On this note I’m thinking I may as well get the children bit out the way sooner rather than later so I’ve got plenty of time to actually enjoy their company throughout life. With less emphasis on following your heart, following instead your bank balance, I’m wondering if this is the right way to go about things?
I digress: for my group of friends the lastest “Oh my god have you seen? So and so’s having a baby, god could you imagine? Nope me neither” type conversations were rife up until a few months ago until one of us confessed she could imagine getting engaged and having children with her current boyfriend. Not in a fairy-tale story way but in a real, heartfelt I-think-he-may-be-the-one kind of way, and we respected her for it.
What I’m trying to say is that yes, I do want a career and I’m working my upmost to get there so that when the time is right for me to start popping out those screaming - and largely adorable - critters, that I’ll have the financial standing and resources in place for baby, family and house to give the child it’s best start in life.
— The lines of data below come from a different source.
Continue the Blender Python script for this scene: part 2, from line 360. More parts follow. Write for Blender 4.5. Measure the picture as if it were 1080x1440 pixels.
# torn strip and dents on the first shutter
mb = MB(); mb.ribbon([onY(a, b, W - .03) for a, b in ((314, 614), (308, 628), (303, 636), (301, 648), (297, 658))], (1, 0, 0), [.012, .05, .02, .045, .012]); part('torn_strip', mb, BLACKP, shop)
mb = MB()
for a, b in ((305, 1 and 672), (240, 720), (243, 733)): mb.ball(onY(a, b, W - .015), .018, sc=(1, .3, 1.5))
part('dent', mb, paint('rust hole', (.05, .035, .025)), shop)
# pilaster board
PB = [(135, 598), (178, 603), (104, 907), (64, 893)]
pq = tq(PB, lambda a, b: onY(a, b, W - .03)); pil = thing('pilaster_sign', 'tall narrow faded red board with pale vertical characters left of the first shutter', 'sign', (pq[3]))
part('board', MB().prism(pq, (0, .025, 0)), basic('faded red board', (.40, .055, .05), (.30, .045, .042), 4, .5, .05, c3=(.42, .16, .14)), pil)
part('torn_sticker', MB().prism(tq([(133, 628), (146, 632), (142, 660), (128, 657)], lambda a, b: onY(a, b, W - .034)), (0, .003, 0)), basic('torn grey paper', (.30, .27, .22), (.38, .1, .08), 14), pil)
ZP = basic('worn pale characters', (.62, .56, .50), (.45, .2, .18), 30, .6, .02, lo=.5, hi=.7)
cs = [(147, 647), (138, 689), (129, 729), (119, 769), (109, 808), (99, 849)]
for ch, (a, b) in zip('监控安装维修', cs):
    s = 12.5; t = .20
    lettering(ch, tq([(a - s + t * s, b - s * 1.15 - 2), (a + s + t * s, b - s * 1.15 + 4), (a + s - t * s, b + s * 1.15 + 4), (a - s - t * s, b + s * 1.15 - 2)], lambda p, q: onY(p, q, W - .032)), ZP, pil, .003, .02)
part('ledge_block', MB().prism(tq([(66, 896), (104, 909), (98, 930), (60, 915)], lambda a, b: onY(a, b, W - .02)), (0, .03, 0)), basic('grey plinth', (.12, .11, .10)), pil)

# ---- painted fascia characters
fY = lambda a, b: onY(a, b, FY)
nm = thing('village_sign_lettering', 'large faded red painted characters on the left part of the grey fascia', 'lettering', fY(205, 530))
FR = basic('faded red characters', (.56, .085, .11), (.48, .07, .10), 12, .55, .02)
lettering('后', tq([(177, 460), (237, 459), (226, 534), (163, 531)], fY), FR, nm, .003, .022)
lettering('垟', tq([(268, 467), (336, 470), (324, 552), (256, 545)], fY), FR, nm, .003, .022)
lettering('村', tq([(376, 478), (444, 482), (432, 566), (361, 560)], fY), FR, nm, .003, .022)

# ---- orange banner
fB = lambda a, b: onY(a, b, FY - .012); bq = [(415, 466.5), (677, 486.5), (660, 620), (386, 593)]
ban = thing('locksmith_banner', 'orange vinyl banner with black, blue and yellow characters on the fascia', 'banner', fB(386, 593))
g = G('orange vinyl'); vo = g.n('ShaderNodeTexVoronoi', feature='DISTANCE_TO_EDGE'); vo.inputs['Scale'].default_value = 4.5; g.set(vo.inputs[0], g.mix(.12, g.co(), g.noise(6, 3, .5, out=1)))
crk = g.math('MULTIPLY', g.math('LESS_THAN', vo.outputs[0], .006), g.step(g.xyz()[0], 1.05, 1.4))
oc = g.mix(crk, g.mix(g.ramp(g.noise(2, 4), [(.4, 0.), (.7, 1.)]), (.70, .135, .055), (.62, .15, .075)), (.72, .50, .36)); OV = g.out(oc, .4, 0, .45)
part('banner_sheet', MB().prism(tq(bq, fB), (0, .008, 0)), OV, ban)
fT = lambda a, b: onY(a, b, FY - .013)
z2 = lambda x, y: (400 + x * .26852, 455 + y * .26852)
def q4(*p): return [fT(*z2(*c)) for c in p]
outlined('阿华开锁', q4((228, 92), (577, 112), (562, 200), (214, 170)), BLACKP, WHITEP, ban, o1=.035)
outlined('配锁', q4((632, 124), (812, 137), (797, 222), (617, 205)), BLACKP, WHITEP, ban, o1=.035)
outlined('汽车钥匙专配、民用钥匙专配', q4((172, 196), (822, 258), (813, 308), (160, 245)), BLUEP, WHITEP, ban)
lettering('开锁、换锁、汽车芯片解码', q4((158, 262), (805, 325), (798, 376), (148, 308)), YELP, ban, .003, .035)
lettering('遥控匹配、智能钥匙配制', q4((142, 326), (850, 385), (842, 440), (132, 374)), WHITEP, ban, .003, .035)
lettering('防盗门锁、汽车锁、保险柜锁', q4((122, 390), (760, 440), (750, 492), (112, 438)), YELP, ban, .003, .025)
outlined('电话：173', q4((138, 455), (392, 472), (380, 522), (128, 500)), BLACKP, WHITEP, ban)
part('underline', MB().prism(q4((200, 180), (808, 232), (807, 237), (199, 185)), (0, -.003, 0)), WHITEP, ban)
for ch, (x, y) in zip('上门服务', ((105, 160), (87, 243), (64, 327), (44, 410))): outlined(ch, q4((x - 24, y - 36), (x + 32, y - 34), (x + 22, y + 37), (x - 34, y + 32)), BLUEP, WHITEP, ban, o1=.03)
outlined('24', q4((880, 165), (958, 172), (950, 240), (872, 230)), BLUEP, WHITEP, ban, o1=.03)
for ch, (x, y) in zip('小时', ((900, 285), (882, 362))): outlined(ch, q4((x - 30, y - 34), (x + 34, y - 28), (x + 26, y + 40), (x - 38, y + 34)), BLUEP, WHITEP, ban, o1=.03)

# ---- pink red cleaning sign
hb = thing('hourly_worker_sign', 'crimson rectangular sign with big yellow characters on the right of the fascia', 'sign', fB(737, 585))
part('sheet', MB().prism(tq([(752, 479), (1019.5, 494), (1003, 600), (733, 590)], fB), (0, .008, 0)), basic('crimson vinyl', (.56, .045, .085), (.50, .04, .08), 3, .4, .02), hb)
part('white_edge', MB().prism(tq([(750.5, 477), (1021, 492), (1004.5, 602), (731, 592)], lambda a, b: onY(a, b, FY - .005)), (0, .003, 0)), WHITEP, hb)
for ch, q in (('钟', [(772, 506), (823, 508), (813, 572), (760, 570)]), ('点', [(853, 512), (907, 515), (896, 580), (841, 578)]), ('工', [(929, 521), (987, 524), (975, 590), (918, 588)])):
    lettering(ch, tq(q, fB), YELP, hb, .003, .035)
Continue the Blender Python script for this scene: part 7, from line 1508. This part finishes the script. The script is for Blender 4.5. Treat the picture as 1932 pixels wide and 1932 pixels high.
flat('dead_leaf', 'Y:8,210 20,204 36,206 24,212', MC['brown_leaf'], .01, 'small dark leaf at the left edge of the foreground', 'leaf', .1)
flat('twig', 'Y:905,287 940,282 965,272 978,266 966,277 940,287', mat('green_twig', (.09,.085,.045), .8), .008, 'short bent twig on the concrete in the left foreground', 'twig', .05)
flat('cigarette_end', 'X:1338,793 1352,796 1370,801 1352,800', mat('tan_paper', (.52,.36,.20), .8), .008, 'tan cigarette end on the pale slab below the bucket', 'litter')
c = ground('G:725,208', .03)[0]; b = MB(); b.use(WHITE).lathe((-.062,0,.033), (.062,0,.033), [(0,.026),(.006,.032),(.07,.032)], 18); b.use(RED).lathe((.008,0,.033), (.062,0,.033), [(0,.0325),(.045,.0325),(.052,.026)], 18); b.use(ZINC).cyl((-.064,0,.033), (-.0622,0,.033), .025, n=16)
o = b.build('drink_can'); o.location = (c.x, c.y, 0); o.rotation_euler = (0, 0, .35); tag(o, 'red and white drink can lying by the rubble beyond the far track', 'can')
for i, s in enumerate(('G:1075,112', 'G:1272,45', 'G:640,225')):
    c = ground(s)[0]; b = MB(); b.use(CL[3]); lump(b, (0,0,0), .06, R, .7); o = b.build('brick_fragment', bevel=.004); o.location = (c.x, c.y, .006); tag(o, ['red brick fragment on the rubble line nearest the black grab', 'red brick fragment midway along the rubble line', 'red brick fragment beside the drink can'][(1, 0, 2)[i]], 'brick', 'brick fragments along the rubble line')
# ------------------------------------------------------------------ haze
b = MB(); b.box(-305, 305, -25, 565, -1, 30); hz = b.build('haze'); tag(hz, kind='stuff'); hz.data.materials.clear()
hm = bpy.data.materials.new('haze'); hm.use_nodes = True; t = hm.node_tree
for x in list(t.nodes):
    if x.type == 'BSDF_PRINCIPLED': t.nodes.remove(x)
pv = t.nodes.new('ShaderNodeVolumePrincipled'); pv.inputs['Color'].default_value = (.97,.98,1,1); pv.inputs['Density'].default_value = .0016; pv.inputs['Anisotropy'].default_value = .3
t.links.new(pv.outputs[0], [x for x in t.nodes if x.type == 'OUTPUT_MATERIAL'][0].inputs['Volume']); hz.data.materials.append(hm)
But just because that’s my way of doing things; a pre-planned strategic attack on parenthood, it doesn’t mean it’s the only way.

What people have to understand is that it can actually all backfire for career girls; they may focus so hard on reaching that financial security that once there, the distinct lack of male attention due to all those texts they didn’t have time to reply to, phone calls they were too busy to take and dates that were postponed/rearranged/forgotten, that the the baby-making element of the family has dropped off the radar.
So for those school friends who are looked down on by society for not approaching the family conundrum the traditional way, I salute you. In fact I’d go so far as to say I envy these young mothers and the sterling job they’re doing, having someone in the world that they love more than life itself and know they’d give the world for at the drop of a hat (and other such cliches); it must be a pretty powerful feeling.
They have the rest of their lives to do the getting wise bit and as long as young mums are not sponging off the state and supporting their families the legitimate way, surely parenthood is an education in itself that the National Curriculum would be hard pushed to teach? In a time when university tuition fees push the possibility of higher education out the window for a large proportion of society; it brings the option of having a young family just that little bit closer to home. And who’s to say that’s wrong?